Rusya, Ortadoğu’daki kalelerini birer birer yitirmektedir. Afrika’yı zaten eski Rusya dağıldıktan sonra kaybettiler. Rusya, yeni dönemde varlığını sadece Ortadoğu ülkelerinde gösteriyordu. Özellikle Irak, Suriye, Ürdün, Tunus, Libya, İran, Rusya’nın en çok silah sattığı ülkelerdendi. Rusya son dönemde başlayan Arap baharıyla bu müttefiklerini de kaybetti. Şu anda bu ülkelerden Suriye ve İran kaldı. Eğer ekonomisinin petrol, gaz ve silah satışları üzerine kurulu olduğu gerçeğini göz önüne alırsak, Rusya’nın ne denli kritik bir durumda olduğunu anlarız. Dolayısıyla Birleşmiş Milletler’de (BM) alınmak istenen müdahale kararlarına Rusya’nın karşı çıkmasının sebebi oradaki katledilen insanları düşündüklerinden değil, kaybedecekleri paralardan dolayıdır. Bu yüzden müttefiklerini kaybetmek istemeyen Rusya, sınırlarına yakın gelecek demokrasiyi de ve bu ad altında gelmek isteyen Amerika’yı da istemiyor. Hele İslam’ın gelmesini hiç istemiyor. İran’ın tüm atom santralleri Rusya şirketleri tarafından yapılmakta ve çoğu silahları yine Rusya temin etmektedir. Bu pazarı Irak’taki gibi kaybetmek istemeyen Rusya, Suriye’ye ve İran’a şimdilik sonuna kadar destek olacaktır.

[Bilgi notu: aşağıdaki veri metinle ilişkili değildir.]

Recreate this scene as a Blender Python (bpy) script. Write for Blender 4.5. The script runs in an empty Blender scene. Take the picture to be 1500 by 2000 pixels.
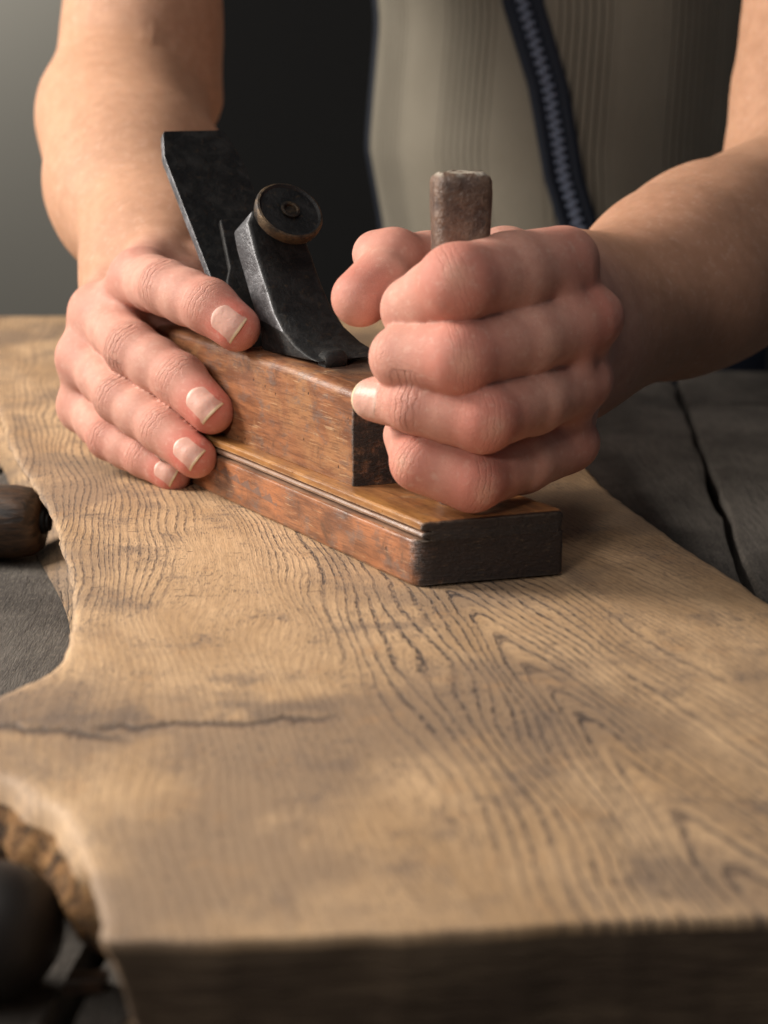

2012 BAŞKANLIK SEÇİMİ VE RUSYA’NIN GELECEĞİ

Rusya 4 Mart’ta yeniden başkanlık seçimi için sandık başına gidecek. Eğer yeni bir gelişme yaşanmazsa şimdiden kimin Başkan seçileceği ise belli. Ülkede şu anda Putin’e ve ekibine ciddi bir muhalefet gözükmemektedir. Putin’in ciddi rakipleri ya cezaevinde ya yurt dışında ya da faili meçhul olaylarda hayatlarını kaybettiler. Rusya bu seçimden sonra ciddi olaylara sahne olacak ve çok değişiklikler yaşayacak bir ülke. Putin rejimi, ülkeyi çok ciddi ekonomi ve sosyal problemlerle karşı karşıya bıraktı. Rusya’da zengin oligarhlar Arap petrol şeyhleri gibi yaşıyor, halk ise eski dönemlerdeki gibi yokluk içinde bir yaşam sürmektedir. Tüm devlet dairelerinde yolsuzluklar had safhada. Mafya, almış başını gidiyor. Ülkenin gizli istihbaratı FSB teşkilatı, iş adamlarının servisi haline gelmiş bulunuyor. Kuzey-Kafkasya sorunu ve sadece parayla desteklenen cumhuriyetler çok büyük bir sorun olarak Rusya’nın önünde durmaktadır. Güvenilirliğini yitiren Putin’e artık inanmamaya başlayan Rus halkı her gün sesini duyurmaya devam ediyor. Rusya’da gazeteciler, insan hakları savunucuları, Putin karşıtı olanlar öldürülüyor. Yurtdışında bile insanlar öldürülmekte. Putin şimdilik ülkeyi ve bölge politikalarını parayla idare etmekte. Eğer dünya borsasında petrol-gaz fiyatları birden düşerse Rusya bir gecede fakirleşecek ve 150 milyon nüfusa sahip ülkenin yıldızı sönmüş olacak. Şimdilik arkadaşı tarafından 1 milyar dolara yapılmış bir sarayda oturan Putin’in sonu, yakın zamanda devrilen diktatör Kaddafi’nin sonuna benzeyebilir.